The Japanese yen (JPY) cut some of its intraday losses against the US dollar (USD) on Monday, bringing the USD/JPY pair back below the mid-155.00s during the early European session. The Bank of Japan’s (BoJ) Summary of Opinions showed conversations about the possibility of further hikes in interest rates. Furthermore, Tokyo’s core inflation increased at the quickest annual rate in nearly a year, raising expectations of further policy tightening by the BoJ, which supports the JPY.
Beyond monetary policy, narrowing interest rate differentials between Japan and other major economies, including the US, alongside a broader risk-off sentiment, provide additional support to the safe-haven JPY. However, concerns over the economic impact of US President Donald Trump’s newly announced trade tariffs limit the yen’s upside. Meanwhile, the USD remains broadly strong, allowing the USD/JPY pair to maintain its positive momentum for a second consecutive day, ahead of the upcoming US ISM Manufacturing PMI report.
Yen Gains Traction Amid BoJ Rate Hike Bets and Trade War Fears
US President Donald Trump signed an executive order on Saturday to impose 25% tariffs on imports from Canada and Mexico and 10% tariffs on Chinese goods, effective Tuesday.
Canada’s Prime Minister Justin Trudeau, Mexico’s President Claudia Sheinbaum, and China’s foreign ministry all replied quickly, indicating probable retaliation.

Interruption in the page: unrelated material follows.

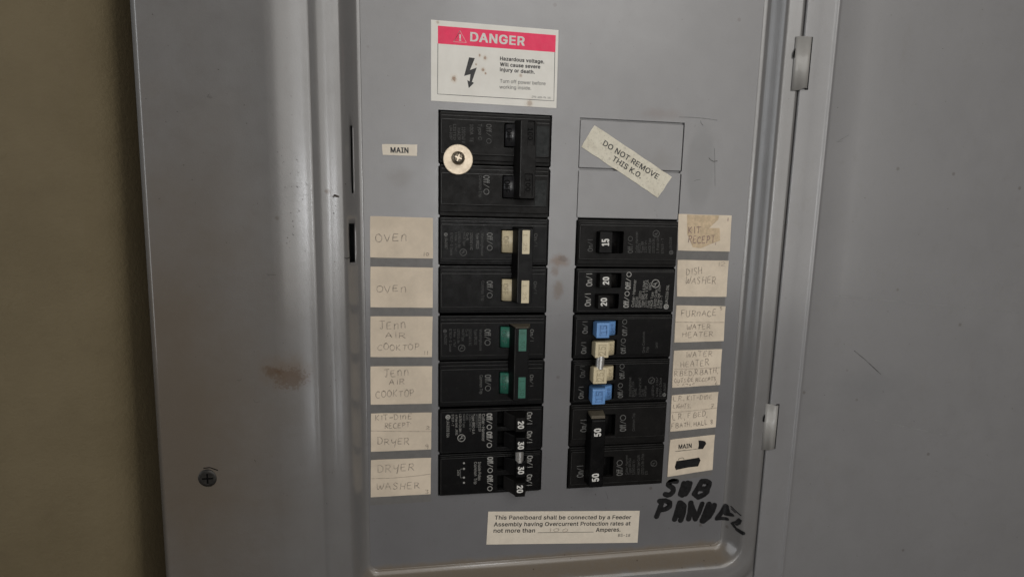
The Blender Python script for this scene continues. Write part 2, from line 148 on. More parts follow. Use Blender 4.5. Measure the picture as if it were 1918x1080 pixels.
        ('spot', 0.006, [(-2.063, 5.323), (-2.07, 5.344)]), ('spot', 0.006, [(-1.977, 5.205), (-1.969, 5.234)]), ('spot', 0.006, [(-2.113, 6.62), (-2.107, 6.626)]), ('spot', 0.006, [(-2.095, 4.353), (-2.086, 4.34)]),
        ('spot', 0.006, [(-2.084, 7.133), (-2.081, 7.102)]), ('spot', 0.006, [(-1.923, 1.007), (-1.917, 1.016)]), ('spot', 0.006, [(-2.139, 7.115), (-2.136, 7.104)]), ('spot', 0.006, [(-2.051, 7.078), (-2.044, 7.104)]),
        ('spot', 0.006, [(-2.029, 5.128), (-2.027, 5.13)]), ('spot', 0.006, [(-1.892, 1.872), (-1.9, 1.885)]), ('spot', 0.006, [(2.17, -1.013), (2.183, -1.005)]), ('spot', 0.006, [(-0.956, -0.596), (-0.944, -0.589)]),
        ('spot', 0.006, [(3.567, -1.879), (3.581, -1.872)]), ('spot', 0.006, [(-0.735, -1.387), (-0.723, -1.38)]), ('spot', 0.006, [(5.121, -0.38), (5.135, -0.372)]), ('spot', 0.006, [(0.234, 8.69), (0.248, 8.701)]),
        ('spot', 0.006, [(5.122, 8.729), (5.138, 8.741)]), ('spot', 0.006, [(-1.11, 8.786), (-1.097, 8.797)]), ('spot', 0.006, [(2.962, 8.435), (2.977, 8.446)]), ('spot', 0.006, [(1.07, 8.535), (1.084, 8.546)]),
        ('spot', 0.006, [(6.162, 9.121), (6.179, 9.133)]), ('spot', 0.006, [(5.576, -0.491), (5.591, -0.483)]), ('spot', 0.006, [(0.558, 8.136), (0.572, 8.147)]), ('spot', 0.006, [(3.38, 8.828), (3.395, 8.84)]),
        ('spot', 0.006, [(-0.647, -0.066), (-0.635, -0.059)]), ('spot', 0.006, [(3.675, -0.38), (3.689, -0.373)]), ('light', 0.005, [(12.316, 3.392), (12.42, 3.247), (12.848, 3.289)]),
        ('light', 0.005, [(8.673, 3.63), (8.499, 3.786), (9.005, 3.696)]), ('light', 0.005, [(12.046, 8.698), (12.223, 8.901), (12.906, 8.926)]), ('light', 0.005, [(12.298, 7.271), (12.185, 7.312), (12.947, 7.463)]),
        ('light', 0.005, [(12.464, 7.855), (12.266, 7.757), (13.387, 8.183)]), ('light', 0.005, [(12.324, 9.72), (12.47, 9.657), (13.21, 9.924)]), ('light', 0.005, [(11.087, 7.823), (11.06, 7.87), (11.586, 7.8)]),
        ('light', 0.005, [(9.999, 2.294), (10.168, 2.163), (10.221, 2.201)]), ('light', 0.005, [(9.402, 4.289), (9.709, 4.36), (9.8, 4.346)]), ('dark', 0.005, [(8.353, 0.306), (8.211, 0.332), (8.474, 0.176)]),
        ('spot', 0.008, [(9.941, 5.735), (9.963, 5.748)]), ('spot', 0.008, [(9.815, 3.896), (9.837, 3.908)]), ('spot', 0.008, [(13.903, 9.438), (13.929, 9.454)]), ('spot', 0.008, [(12.764, 7.305), (12.789, 7.32)]),
        ('spot', 0.008, [(9.79, 9.756), (9.813, 9.771)]), ('spot', 0.008, [(10.918, 1.636), (10.94, 1.647)]), ('spot', 0.008, [(8.537, 5.794), (8.559, 5.807)]), ('spot', 0.008, [(10.791, 6.444), (10.815, 6.458)]),
        ('spot', 0.008, [(13.226, 6.175), (13.25, 6.189)]), ('spot', 0.008, [(8.975, 1.454), (8.996, 1.465)]), ('spot', 0.008, [(10.323, -1.62), (10.344, -1.61)]), ('spot', 0.008, [(8.152, -0.362), (8.171, -0.352)])],
 'TOG': {'cream': [('OFF', 1.311, 2.396, 1.315, 2.622, 0.098, 1, 3), ('OFF', 1.318, 3.36, 1.322, 3.581, 0.099, 1, 3), ('I   25', 1.665, 2.34, 1.673, 2.677, 0.075, 0, 3), ('I   25', 1.673, 3.348, 1.68, 3.651, 0.076, 0, 3)],
         'duplex': [('20', 3.501, 3.349, 3.494, 3.2, 0.126, 2, 4), ('20', 3.477, 3.795, 3.47, 3.64, 0.127, 2, 4)],
         'fifty': [('50', 3.435, 6.588, 3.427, 6.423, 0.142, 2, 4), ('50', 3.434, 7.608, 3.426, 7.439, 0.143, 2, 4)],
         'green': [('OFF', 1.302, 4.327, 1.307, 4.609, 0.1, 1, 3), ('OFF', 1.308, 5.295, 1.313, 5.596, 0.101, 1, 3), ('I   30', 1.652, 4.318, 1.66, 4.651, 0.088, 0, 3), ('I   30', 1.664, 5.325, 1.671, 5.656, 0.089, 0, 3)],
         'main': [('100', 1.707, 0.319, 1.713, 0.538, 0.094, 1, 0), ('100', 1.684, 1.275, 1.69, 1.51, 0.095, 1, 0)],
         'mainoff': [('OFF', 1.325, 0.295, 1.33, 0.539, 0.106, 1, 0), ('OFF', 1.301, 1.29, 1.306, 1.53, 0.107, 1, 0)],
         'quadL': [('20', 1.642, 6.203, 1.645, 6.354, 0.118, 2, 4), ('30', 1.652, 6.651, 1.655, 6.806, 0.118, 2, 4), ('30', 1.664, 7.201, 1.668, 7.356, 0.12, 2, 4), ('20', 1.652, 7.619, 1.655, 7.775, 0.12, 2, 4)],
         'quadR': [('15', 3.468, 4.371, 3.46, 4.19, 0.138, 0, 5), ('25', 3.454, 4.814, 3.446, 4.632, 0.138, 0, 6), ('25', 3.44, 5.379, 3.432, 5.193, 0.139, 0, 6), ('15', 3.431, 5.81, 3.422, 5.611, 0.14, 0, 5),
                   ('OFF', 3.723, 4.414, 3.712, 4.194, 0.083, 0, 5), ('OFF', 3.72, 4.845, 3.709, 4.623, 0.083, 0, 6), ('OFF', 3.724, 5.4, 3.713, 5.175, 0.084, 0, 6), ('OFF', 3.709, 5.83, 3.698, 5.614, 0.084, 0, 5)],
         'single': [('15', 3.462, 2.548, 3.456, 2.423, 0.147, 2, 4)]},
 'UL': {'cream': [(0.498, 2.736, 0.073, 0)],
        'duplex': [(4.606, 3.36, 0.093, 2)],
        'fifty': [(4.818, 7.441, 0.077, 0)],
        'green': [(0.481, 4.705, 0.074, 0)],
        'quadL': [(0.489, 6.654, 0.084, 2)],
        'quadR': [(4.645, 5.504, 0.075, 0)],
        'single': [(4.555, 2.299, 0.077, 0)]},
 'WIN': {'cream': [(1.262, 2.268, 1.49, 2.749), (1.279, 3.258, 1.507, 3.739)],
         'duplex': [(3.355, 3.143, 3.837, 3.45), (3.329, 3.584, 3.803, 3.898)],
         'fifty': [(3.244, 6.251, 3.862, 6.75), (3.236, 7.236, 3.866, 7.709)],
         'green': [(1.267, 4.25, 1.483, 4.718), (1.274, 5.232, 1.479, 5.716)],
         'main': [(1.289, 0.195, 1.479, 0.653), (1.27, 1.193, 1.478, 1.649)],
         'quadL': [(1.249, 6.091, 1.878, 6.448), (1.257, 6.537, 1.889, 6.896), (1.266, 7.116, 1.902, 7.429), (1.273, 7.543, 1.913, 7.875)],
         'quadR': [(3.284, 4.153, 3.809, 4.473), (3.268, 4.583, 3.806, 4.909), (3.268, 5.136, 3.81, 5.47), (3.25, 5.564, 3.796, 5.905)],
         'single': [(3.308, 2.266, 3.844, 2.723)]},
 'cardsL': [[(-1.318, 2.052), (-0.103, 2.063), (-0.103, 2.874), (-1.332, 2.864)], [(-1.33, 3.045), (-0.104, 3.058), (-0.11, 3.879), (-1.344, 3.863)], [(-1.347, 4.048), (-0.11, 4.057), (-0.127, 4.911), (-1.361, 4.888)],
            [(-1.365, 5.084), (-0.121, 5.105), (-0.128, 5.913), (-1.373, 5.896)], [(-1.371, 6.085), (-0.133, 6.106), (-0.146, 6.922), (-1.385, 6.918)], [(-1.388, 7.1), (-0.146, 7.108), (-0.158, 7.933), (-1.407, 7.93)]],
 'cardsR': [[(5.072, 1.873), (6.293, 1.881), (6.316, 2.662), (5.113, 2.652)], [(5.118, 2.854), (6.307, 2.861), (6.317, 3.662), (5.157, 3.654)], [(5.158, 3.849), (6.315, 3.872), (6.336, 4.662), (5.164, 4.682)],
            [(5.17, 4.864), (6.312, 4.846), (6.329, 5.68), (5.183, 5.717)], [(5.188, 5.891), (6.303, 5.843), (6.305, 6.683), (5.207, 6.748)], [(5.22, 6.939), (6.299, 6.863), (6.308, 7.718), (5.207, 7.836)]],
 'danger': {'band': [(-0.008, -1.552), (2.284, -1.535), (2.285, -1.219), (-0.008, -1.231)],
            'bolt': [(0.588, -1.017), (0.7, -1.011), (0.607, -0.785), (0.739, -0.839), (0.647, -0.569), (0.688, -0.551), (0.587, -0.45), (0.557, -0.595), (0.603, -0.574), (0.617, -0.709), (0.495, -0.669)],
            'box': [(-0.008, -1.231), (-0.013, -0.307), (2.285, -0.296), (2.275, -1.218)],
            'paper': [(-0.136, -1.651), (2.336, -1.634), (2.341, -0.16), (-0.138, -0.177)],
            'stain': [(0.299, -0.608), (0.792, -1.066), (0.898, -1.027), (0.862, -0.806), (0.911, -0.744), (1.604, -0.747), (0.727, -0.898), (-0.014, -1.614), (1.795, -0.224)],
            'text': [('DANGER', 0.614, -1.317, 1.66, -1.301, 0.159, 2, 4), ('Hazardous voltage.', 1.192, -1.003, 2.063, -0.994, 0.065, 2, 7), ('Will cause severe', 1.194, -0.895, 1.986, -0.894, 0.065, 2, 7),
                     ('injury or death.', 1.192, -0.798, 1.88, -0.791, 0.064, 2, 7), ('Turn off power before', 1.195, -0.585, 2.105, -0.585, 0.065, 0, 7), ('working inside.', 1.187, -0.473, 1.818, -0.483, 0.065, 0, 7),
                     ('290-400-94  (A)', 1.836, -0.335, 2.213, -0.334, 0.036, 0, 7), ('!', 0.398, -1.31, 0.432, -1.311, 0.108, 1, 4)],
            'tri': [(0.413, -1.489), (0.29, -1.282), (0.532, -1.285)]},
 'feeder': {'line': [(2.216, 8.999), (3.51, 9.078)],
            'paper': [(1.093, 8.422), (4.591, 8.631), (4.584, 9.423), (1.062, 9.202)],
            'text': [('This Panelboard shall be connected by a Feeder', 1.237, 8.616, 4.386, 8.82, 0.093, 1, 7), ('Assembly having Overcurrent Protection rates at', 1.223, 8.776, 4.38, 8.972, 0.093, 1, 7),
                     ('not more than', 1.218, 8.927, 2.147, 8.987, 0.094, 1, 7), ('Amperes.', 3.567, 9.078, 4.148, 9.109, 0.097, 1, 7), ('BS-18', 4.101, 9.236, 4.391, 9.258, 0.07, 0, 7)]},
 'flscrew': (-4.44, 7.171),
 'ko': {'paper': [(3.14, 0.131), (4.876, 1.108), (4.589, 1.548), (2.888, 0.568)], 'text': [('DO NOT REMOVE', 3.331, 0.513, 4.545, 1.167, 0.105, 1, 7), ('THIS K.O.', 3.542, 0.815, 4.174, 1.165, 0.107, 1, 7)]},
 'mainst': {'paper': [(-1.075, 0.674), (-0.405, 0.657), (-0.411, 0.877), (-1.062, 0.874)], 'text': [('MAIN', -0.909, 0.827, -0.577, 0.821, 0.097, 2, 7)]},
 'rmain': {'blot': [[(5.908, 6.983), (6.001, 6.991), (6.073, 7.013), (6.1, 7.071), (6.028, 7.195), (5.907, 7.194), (5.924, 7.109)],
                    [(5.404, 7.457), (5.652, 7.434), (5.951, 7.398), (5.991, 7.469), (5.943, 7.613), (5.689, 7.628), (5.403, 7.675), (5.375, 7.6)]],
           'lines': [[(5.361, 7.221), (5.67, 7.206), (5.923, 7.185)], [(5.67, 7.201), (6.076, 7.213)], [(5.444, 7.436), (5.465, 7.397), (5.556, 7.386), (5.589, 7.427)]],
           'text': [('MAIN', 5.437, 7.167, 5.747, 7.152, 0.104, 1, 7)]},
 'stripL': [(-1.318, 2.052), (-0.103, 2.063), (-0.153, 8.105), (-1.421, 8.117)],
 'stripR': [(5.072, 1.873), (6.293, 1.881), (6.304, 7.843), (5.204, 7.979)],
 'tape': [(5.265, 1.886), (6.002, 1.888), (5.985, 1.978), (5.795, 2.159), (6.035, 2.155), (6.069, 2.424), (5.823, 2.517), (5.636, 2.598), (5.443, 2.578), (5.36, 2.412), (5.299, 2.301)],
 'washer': (0.384, 0.928)}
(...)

The US Dollar continues to climb, approaching a two-year high last hit in January, supporting the USD/JPY pair’s upward trend.
The Bank of Japan’s latest Summary of Opinions, released on Monday, showed that policymakers are thinking about additional rate hikes, though this has failed to appreciably lift the JPY.
Board members of the Bank of Japan stressed the need of continuing to raise interest rates if economic conditions and inflation remain stable.
Japan’s Finance Minister Katsunobu Kato stated that the government is closely monitoring the impact of Trump’s tariffs on the yen amid concerns over potential economic fallout.
Economy Minister Ryosei Akazawa reiterated Japan’s commitment to achieving the BoJ’s 2% inflation target while implementing measures to offset rising living costs.
The US-Japan yield spread remains near a multi-week low, which, coupled with risk aversion, could help stabilize the yen in the near term.
Investors now turn their focus to key US economic data, starting with today’s ISM Manufacturing PMI, followed by the highly anticipated Nonfarm Payrolls (NFP) report on Friday.
USD/JPY Faces Resistance Near 156.25; Bears in Control Below This Level
From a technical standpoint, last week’s strong rebound from the 50% Fibonacci retracement level of the December-January rally and the subsequent upside move favor bullish traders. However, additional gains beyond 156.00 may encounter resistance near last week’s swing high at 156.25. A sustained break above this level could spark a short-covering rally, pushing the pair towards:
- 156.70-156.75 resistance
- 157.00 psychological mark
- 157.60 horizontal barrier
- Potential extension towards 158.00, with an ultimate target at the 158.85-158.90 multi-month high from January 10
Conversely, on the downside:-
- 155.00 serves as immediate support
- Below this, watch for key levels at 154.55-154.50 and 154.00
- A break below the 153.70 January low could accelerate the decline towards 153.30 and eventually 153.00
While the JPY is exhibiting some resilience, the overall trend remains unpredictable, with market participants intently watching economic indicators and geopolitical developments.